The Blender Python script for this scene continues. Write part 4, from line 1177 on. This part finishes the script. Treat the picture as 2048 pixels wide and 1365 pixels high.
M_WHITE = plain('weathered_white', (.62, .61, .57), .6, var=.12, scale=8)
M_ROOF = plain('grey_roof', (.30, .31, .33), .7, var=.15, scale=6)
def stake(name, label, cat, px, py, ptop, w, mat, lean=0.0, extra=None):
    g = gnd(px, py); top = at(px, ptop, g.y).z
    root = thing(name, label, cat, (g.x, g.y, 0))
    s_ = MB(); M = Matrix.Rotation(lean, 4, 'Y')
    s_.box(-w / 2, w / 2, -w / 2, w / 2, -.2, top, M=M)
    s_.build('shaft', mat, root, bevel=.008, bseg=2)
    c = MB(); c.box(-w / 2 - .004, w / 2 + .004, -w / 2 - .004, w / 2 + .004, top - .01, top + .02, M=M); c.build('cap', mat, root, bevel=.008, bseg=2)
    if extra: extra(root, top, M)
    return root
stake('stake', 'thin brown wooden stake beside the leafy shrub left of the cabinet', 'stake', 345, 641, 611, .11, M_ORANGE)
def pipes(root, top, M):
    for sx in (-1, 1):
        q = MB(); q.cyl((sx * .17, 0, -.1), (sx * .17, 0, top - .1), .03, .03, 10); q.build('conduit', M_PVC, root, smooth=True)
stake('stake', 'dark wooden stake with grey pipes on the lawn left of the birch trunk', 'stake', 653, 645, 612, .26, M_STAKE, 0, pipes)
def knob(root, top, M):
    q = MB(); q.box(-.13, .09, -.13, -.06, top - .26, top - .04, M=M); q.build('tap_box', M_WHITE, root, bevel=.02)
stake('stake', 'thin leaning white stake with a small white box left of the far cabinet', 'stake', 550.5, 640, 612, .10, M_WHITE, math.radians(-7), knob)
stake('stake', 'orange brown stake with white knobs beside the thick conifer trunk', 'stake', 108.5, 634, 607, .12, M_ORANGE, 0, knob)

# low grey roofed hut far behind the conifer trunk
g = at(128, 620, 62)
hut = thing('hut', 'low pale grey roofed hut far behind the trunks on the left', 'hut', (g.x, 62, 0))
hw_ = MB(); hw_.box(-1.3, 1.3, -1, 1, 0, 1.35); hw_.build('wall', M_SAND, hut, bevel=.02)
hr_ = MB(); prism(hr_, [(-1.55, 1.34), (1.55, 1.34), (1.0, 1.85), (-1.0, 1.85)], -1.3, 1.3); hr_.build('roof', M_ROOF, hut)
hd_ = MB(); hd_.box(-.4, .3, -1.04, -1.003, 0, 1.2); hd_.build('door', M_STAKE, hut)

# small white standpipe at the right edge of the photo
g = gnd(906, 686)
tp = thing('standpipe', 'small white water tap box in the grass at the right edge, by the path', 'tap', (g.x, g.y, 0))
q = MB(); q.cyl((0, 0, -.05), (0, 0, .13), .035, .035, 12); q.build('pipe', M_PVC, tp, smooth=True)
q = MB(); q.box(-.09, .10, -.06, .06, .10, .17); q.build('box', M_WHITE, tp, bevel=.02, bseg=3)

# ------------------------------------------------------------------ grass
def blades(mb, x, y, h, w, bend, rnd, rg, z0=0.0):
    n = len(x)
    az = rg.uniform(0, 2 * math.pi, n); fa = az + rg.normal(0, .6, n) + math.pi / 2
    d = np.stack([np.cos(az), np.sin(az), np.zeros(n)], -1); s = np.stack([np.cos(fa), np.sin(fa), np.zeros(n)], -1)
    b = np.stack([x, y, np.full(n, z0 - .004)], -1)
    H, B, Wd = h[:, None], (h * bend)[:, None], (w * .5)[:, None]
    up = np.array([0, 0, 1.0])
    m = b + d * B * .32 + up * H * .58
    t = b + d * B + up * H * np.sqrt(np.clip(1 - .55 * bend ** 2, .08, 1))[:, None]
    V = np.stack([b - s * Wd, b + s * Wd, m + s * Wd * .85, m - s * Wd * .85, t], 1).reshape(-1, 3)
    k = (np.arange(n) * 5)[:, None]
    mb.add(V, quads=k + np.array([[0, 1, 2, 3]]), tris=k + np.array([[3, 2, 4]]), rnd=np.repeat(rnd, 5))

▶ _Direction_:
Retype all of the data shown above, word for word.

▶ _Correct result_:
The Blender Python script for this scene continues. Write part 4, from line 1177 on. This part finishes the script. Treat the picture as 2048 pixels wide and 1365 pixels high.
M_WHITE = plain('weathered_white', (.62, .61, .57), .6, var=.12, scale=8)
M_ROOF = plain('grey_roof', (.30, .31, .33), .7, var=.15, scale=6)
def stake(name, label, cat, px, py, ptop, w, mat, lean=0.0, extra=None):
    g = gnd(px, py); top = at(px, ptop, g.y).z
    root = thing(name, label, cat, (g.x, g.y, 0))
    s_ = MB(); M = Matrix.Rotation(lean, 4, 'Y')
    s_.box(-w / 2, w / 2, -w / 2, w / 2, -.2, top, M=M)
    s_.build('shaft', mat, root, bevel=.008, bseg=2)
    c = MB(); c.box(-w / 2 - .004, w / 2 + .004, -w / 2 - .004, w / 2 + .004, top - .01, top + .02, M=M); c.build('cap', mat, root, bevel=.008, bseg=2)
    if extra: extra(root, top, M)
    return root
stake('stake', 'thin brown wooden stake beside the leafy shrub left of the cabinet', 'stake', 345, 641, 611, .11, M_ORANGE)
def pipes(root, top, M):
    for sx in (-1, 1):
        q = MB(); q.cyl((sx * .17, 0, -.1), (sx * .17, 0, top - .1), .03, .03, 10); q.build('conduit', M_PVC, root, smooth=True)
stake('stake', 'dark wooden stake with grey pipes on the lawn left of the birch trunk', 'stake', 653, 645, 612, .26, M_STAKE, 0, pipes)
def knob(root, top, M):
    q = MB(); q.box(-.13, .09, -.13, -.06, top - .26, top - .04, M=M); q.build('tap_box', M_WHITE, root, bevel=.02)
stake('stake', 'thin leaning white stake with a small white box left of the far cabinet', 'stake', 550.5, 640, 612, .10, M_WHITE, math.radians(-7), knob)
stake('stake', 'orange brown stake with white knobs beside the thick conifer trunk', 'stake', 108.5, 634, 607, .12, M_ORANGE, 0, knob)

# low grey roofed hut far behind the conifer trunk
g = at(128, 620, 62)
hut = thing('hut', 'low pale grey roofed hut far behind the trunks on the left', 'hut', (g.x, 62, 0))
hw_ = MB(); hw_.box(-1.3, 1.3, -1, 1, 0, 1.35); hw_.build('wall', M_SAND, hut, bevel=.02)
hr_ = MB(); prism(hr_, [(-1.55, 1.34), (1.55, 1.34), (1.0, 1.85), (-1.0, 1.85)], -1.3, 1.3); hr_.build('roof', M_ROOF, hut)
hd_ = MB(); hd_.box(-.4, .3, -1.04, -1.003, 0, 1.2); hd_.build('door', M_STAKE, hut)

# small white standpipe at the right edge of the photo
g = gnd(906, 686)
tp = thing('standpipe', 'small white water tap box in the grass at the right edge, by the path', 'tap', (g.x, g.y, 0))
q = MB(); q.cyl((0, 0, -.05), (0, 0, .13), .035, .035, 12); q.build('pipe', M_PVC, tp, smooth=True)
q = MB(); q.box(-.09, .10, -.06, .06, .10, .17); q.build('box', M_WHITE, tp, bevel=.02, bseg=3)

# ------------------------------------------------------------------ grass
def blades(mb, x, y, h, w, bend, rnd, rg, z0=0.0):
    n = len(x)
    az = rg.uniform(0, 2 * math.pi, n); fa = az + rg.normal(0, .6, n) + math.pi / 2
    d = np.stack([np.cos(az), np.sin(az), np.zeros(n)], -1); s = np.stack([np.cos(fa), np.sin(fa), np.zeros(n)], -1)
    b = np.stack([x, y, np.full(n, z0 - .004)], -1)
    H, B, Wd = h[:, None], (h * bend)[:, None], (w * .5)[:, None]
    up = np.array([0, 0, 1.0])
    m = b + d * B * .32 + up * H * .58
    t = b + d * B + up * H * np.sqrt(np.clip(1 - .55 * bend ** 2, .08, 1))[:, None]
    V = np.stack([b - s * Wd, b + s * Wd, m + s * Wd * .85, m - s * Wd * .85, t], 1).reshape(-1, 3)
    k = (np.arange(n) * 5)[:, None]
    mb.add(V, quads=k + np.array([[0, 1, 2, 3]]), tris=k + np.array([[3, 2, 4]]), rnd=np.repeat(rnd, 5))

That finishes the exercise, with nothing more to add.